Il n'est pas rare que les Qatariens laissent les clés sur le contact de leur SUV, en double file, feux de détresse allumés et clim' à fond, le temps de récupérer les bambins à l'école. Même topo devant les cafés éloignés des rues climatisées. Un coup de klaxon, le serveur déboule, et le client récupère son petit noir dans un gobelet en plastique sans avoir mis le nez dehors. Tout juste a-t-il baissé sa vitre quelques secondes.

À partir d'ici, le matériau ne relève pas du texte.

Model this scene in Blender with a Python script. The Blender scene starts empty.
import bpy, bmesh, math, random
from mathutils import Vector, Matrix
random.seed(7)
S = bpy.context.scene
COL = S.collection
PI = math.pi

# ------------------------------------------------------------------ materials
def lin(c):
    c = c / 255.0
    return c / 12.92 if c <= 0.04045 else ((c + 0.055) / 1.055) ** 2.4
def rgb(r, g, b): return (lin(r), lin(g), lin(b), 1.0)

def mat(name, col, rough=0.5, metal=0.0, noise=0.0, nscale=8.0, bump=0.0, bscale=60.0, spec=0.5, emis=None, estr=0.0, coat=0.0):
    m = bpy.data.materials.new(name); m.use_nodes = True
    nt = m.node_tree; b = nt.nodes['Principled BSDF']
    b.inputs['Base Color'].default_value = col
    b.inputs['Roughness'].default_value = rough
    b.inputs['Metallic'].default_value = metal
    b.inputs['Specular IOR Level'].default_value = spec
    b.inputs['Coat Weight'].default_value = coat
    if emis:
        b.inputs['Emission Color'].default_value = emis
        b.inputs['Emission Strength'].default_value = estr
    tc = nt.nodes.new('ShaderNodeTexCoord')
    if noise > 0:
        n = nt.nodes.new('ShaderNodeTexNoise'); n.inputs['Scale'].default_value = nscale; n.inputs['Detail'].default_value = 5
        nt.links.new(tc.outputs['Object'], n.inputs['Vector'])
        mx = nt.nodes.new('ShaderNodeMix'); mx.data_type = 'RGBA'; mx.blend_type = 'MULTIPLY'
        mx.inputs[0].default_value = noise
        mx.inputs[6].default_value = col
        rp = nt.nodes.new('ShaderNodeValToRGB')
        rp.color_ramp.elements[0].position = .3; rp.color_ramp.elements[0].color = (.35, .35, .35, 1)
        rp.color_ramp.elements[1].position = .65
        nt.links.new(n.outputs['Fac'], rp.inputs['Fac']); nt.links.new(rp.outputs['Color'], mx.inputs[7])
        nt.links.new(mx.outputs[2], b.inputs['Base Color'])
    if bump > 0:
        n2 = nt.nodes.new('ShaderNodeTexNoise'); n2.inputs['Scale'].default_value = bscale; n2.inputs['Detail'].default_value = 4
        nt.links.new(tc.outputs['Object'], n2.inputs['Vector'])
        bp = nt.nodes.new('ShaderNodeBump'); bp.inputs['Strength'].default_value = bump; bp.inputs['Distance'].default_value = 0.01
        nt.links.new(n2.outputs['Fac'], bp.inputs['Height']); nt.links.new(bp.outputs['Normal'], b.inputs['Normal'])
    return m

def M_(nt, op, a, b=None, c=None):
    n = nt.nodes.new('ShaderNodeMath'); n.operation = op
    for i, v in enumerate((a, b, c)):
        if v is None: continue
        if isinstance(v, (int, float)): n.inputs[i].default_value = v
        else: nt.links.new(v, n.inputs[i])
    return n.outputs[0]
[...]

Les Qatariens sont loin de constituer un cas isolé, à en croire un article universitaire paru dans la revue Energy and buildings en 2019 (en anglais). Selon ses auteurs, entre 1,8 et 4,1 milliards de personnes sont menacées, dans les années à venir, d'habiter dans des environnements difficilement vivables, avec la hausse des températures due au dérèglement climatique. Une aubaine commerciale pour les industriels de la clim' ? "Nous n'avons pas déposé de brevet sur notre technologie utilisée pour les stades, assure le docteur Saud Abdulaziz Abdul Ghani. Donc tout le monde peut s'en emparer, des entreprises ou des Etats. C'est l'un des héritages de cette Coupe du monde. Un cadeau du Qatar au monde entier". Un cadeau qui peut faire froid dans le dos.